The way that you have calculated the voltage, you are taking a square root which you found by doing a power calculation.
From that, mathematically, both +4.29 and -4.29 volts are solutions to the problem.

Electrically, the current could flow in either direction through the 6 Ohm resistor and the power dissipated would be the same.
IN THIS CASE, the conventional current will flow from the positive side of the supply to the negative side.

JimB

I understand now that the negative voltage is not possible due to the conventional current direction. Thank you all so much!

Consider this. Label a node as being a reference node (the ground symbol), with respect to which all voltages at the other nodes are measured.
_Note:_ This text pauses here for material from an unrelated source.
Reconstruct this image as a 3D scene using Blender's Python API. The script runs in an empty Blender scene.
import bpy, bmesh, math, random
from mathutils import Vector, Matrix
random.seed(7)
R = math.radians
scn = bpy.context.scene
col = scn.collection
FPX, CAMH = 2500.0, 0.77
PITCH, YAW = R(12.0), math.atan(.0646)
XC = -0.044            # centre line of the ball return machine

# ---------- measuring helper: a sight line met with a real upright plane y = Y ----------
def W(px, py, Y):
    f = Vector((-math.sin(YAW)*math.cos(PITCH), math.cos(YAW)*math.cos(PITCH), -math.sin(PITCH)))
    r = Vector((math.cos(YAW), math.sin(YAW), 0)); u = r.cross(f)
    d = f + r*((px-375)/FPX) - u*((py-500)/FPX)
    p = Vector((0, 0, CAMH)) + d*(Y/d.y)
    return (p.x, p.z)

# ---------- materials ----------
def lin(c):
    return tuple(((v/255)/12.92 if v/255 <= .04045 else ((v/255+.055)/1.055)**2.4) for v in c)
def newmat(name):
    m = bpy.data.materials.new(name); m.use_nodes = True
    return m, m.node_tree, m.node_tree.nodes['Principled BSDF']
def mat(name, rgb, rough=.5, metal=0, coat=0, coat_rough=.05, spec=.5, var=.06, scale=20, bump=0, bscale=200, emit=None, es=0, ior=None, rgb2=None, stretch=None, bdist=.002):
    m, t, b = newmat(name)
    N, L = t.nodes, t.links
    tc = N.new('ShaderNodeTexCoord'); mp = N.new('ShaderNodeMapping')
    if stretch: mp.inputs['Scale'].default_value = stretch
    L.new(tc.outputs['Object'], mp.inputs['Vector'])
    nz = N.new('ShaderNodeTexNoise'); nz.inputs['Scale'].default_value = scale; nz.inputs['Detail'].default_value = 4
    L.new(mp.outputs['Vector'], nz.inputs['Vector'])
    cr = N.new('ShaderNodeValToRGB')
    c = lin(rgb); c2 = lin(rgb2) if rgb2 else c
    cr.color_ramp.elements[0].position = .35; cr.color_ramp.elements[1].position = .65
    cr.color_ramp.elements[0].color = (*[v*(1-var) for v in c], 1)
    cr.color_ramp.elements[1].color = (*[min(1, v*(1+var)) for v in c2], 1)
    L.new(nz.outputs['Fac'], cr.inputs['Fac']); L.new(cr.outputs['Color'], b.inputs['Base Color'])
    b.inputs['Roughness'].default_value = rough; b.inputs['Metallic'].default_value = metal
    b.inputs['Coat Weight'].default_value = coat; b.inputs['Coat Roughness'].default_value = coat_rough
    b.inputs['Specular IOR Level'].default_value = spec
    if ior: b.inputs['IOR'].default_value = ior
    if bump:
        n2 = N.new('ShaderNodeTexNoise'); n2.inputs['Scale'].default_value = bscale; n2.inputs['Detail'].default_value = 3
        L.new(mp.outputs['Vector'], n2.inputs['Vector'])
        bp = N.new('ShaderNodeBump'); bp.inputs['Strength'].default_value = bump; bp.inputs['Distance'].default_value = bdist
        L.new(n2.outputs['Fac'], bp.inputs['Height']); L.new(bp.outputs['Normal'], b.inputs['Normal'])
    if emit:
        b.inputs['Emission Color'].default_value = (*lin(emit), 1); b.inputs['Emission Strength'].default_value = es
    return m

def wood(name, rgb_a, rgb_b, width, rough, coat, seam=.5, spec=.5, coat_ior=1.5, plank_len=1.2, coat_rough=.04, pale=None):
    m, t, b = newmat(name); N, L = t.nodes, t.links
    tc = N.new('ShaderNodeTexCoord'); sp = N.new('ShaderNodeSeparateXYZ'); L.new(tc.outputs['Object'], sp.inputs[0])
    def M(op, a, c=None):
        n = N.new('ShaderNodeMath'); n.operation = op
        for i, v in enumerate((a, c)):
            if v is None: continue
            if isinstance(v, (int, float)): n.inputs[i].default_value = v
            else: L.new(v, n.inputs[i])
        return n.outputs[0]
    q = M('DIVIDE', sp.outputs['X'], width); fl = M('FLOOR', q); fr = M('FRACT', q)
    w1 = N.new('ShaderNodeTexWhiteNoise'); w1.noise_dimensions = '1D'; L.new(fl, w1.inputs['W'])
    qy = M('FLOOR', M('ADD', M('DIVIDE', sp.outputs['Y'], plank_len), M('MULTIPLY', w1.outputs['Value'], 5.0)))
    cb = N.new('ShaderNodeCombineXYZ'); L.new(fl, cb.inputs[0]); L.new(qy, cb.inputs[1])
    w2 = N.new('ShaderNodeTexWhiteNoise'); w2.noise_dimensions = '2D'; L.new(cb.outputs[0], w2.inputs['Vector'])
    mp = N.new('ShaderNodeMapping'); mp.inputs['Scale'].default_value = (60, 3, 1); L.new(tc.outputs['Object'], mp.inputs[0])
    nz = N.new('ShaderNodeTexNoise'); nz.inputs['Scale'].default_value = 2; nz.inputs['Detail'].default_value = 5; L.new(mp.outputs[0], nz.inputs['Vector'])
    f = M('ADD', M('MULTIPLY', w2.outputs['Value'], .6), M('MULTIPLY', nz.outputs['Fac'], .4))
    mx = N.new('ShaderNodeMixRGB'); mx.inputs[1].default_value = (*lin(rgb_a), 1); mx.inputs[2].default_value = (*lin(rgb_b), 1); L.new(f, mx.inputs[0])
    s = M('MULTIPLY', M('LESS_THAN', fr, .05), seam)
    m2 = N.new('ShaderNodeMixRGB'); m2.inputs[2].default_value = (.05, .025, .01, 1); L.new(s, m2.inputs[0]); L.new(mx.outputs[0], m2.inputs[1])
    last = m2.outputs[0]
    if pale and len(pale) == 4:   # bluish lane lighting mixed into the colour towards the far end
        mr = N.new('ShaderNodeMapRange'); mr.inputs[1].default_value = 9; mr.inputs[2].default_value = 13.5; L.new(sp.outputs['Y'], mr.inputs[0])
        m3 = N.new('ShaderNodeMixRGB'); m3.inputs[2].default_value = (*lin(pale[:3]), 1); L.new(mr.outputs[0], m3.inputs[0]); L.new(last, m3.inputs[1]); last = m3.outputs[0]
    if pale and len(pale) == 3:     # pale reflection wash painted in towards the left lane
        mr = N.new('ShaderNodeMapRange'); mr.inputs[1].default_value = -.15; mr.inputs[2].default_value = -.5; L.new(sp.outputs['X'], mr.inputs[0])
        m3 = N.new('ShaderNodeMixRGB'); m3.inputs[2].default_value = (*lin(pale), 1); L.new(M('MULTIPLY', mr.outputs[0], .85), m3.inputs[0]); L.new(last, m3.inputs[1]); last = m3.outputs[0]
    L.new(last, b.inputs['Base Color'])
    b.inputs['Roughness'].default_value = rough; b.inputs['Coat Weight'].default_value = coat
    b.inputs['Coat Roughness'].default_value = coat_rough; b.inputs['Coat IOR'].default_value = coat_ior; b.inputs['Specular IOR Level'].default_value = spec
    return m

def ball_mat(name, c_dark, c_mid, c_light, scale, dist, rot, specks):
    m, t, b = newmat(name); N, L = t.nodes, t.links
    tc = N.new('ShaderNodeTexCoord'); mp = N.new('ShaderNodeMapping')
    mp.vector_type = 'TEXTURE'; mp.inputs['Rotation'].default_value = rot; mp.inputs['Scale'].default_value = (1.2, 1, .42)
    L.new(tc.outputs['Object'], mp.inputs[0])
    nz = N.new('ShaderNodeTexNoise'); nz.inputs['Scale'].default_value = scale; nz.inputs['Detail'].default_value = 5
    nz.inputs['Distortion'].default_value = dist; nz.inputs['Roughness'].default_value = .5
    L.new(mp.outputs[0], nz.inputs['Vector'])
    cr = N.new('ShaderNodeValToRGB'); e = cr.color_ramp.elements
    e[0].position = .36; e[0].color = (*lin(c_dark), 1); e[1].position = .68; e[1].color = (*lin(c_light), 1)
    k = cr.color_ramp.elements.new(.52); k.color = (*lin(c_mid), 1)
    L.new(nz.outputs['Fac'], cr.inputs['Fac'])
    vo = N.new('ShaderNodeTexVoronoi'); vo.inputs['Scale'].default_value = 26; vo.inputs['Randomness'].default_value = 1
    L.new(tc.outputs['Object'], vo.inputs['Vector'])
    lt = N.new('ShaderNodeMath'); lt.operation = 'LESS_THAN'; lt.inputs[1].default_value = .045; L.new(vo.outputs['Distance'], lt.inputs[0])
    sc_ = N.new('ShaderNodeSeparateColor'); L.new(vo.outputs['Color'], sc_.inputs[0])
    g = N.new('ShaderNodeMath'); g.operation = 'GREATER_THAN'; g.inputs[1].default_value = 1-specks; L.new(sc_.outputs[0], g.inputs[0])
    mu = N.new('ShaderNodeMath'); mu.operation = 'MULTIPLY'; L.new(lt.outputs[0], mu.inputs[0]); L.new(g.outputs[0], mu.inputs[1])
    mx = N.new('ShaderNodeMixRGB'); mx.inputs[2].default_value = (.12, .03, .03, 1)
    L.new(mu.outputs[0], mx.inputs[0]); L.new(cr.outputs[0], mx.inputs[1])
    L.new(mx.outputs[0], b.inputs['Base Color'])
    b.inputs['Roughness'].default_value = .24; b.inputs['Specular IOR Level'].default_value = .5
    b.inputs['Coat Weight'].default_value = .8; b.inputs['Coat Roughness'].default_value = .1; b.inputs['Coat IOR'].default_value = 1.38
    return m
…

In this example, I arbitrarily choose the lower left node to be ground, and labeled the other three a, b, and c.



Obviously, the current in the circuit = I = E/Rt = 10V/(5+3+6) Ω= 10/14A = 0.7143A
It is easy to see that the power in resistor R3 is (I(R3)^2)*R3 = (0.7143^2)*6 = 3.061W

There is no sign ambiguity.

MikeMl said:

Consider this. Label a node as being a reference node (the ground symbol), with respect to which all voltages at the other nodes are measured. In this example, I arbitrarily choose the lower left node to be ground, and labeled the other three a, b, and c.

View attachment 112974

Obviously, the current in the circuit = I = E/Rt = 10V/(5+3+6) Ω= 10/14A = 0.7143A
It is easy to see that the power in resistor R3 is (I(R3)^2)*R3 = (0.7143^2)*6 = 3.061W

There is no sign ambiguity.

Click to expand...

I see. That makes sense. Thank you so much!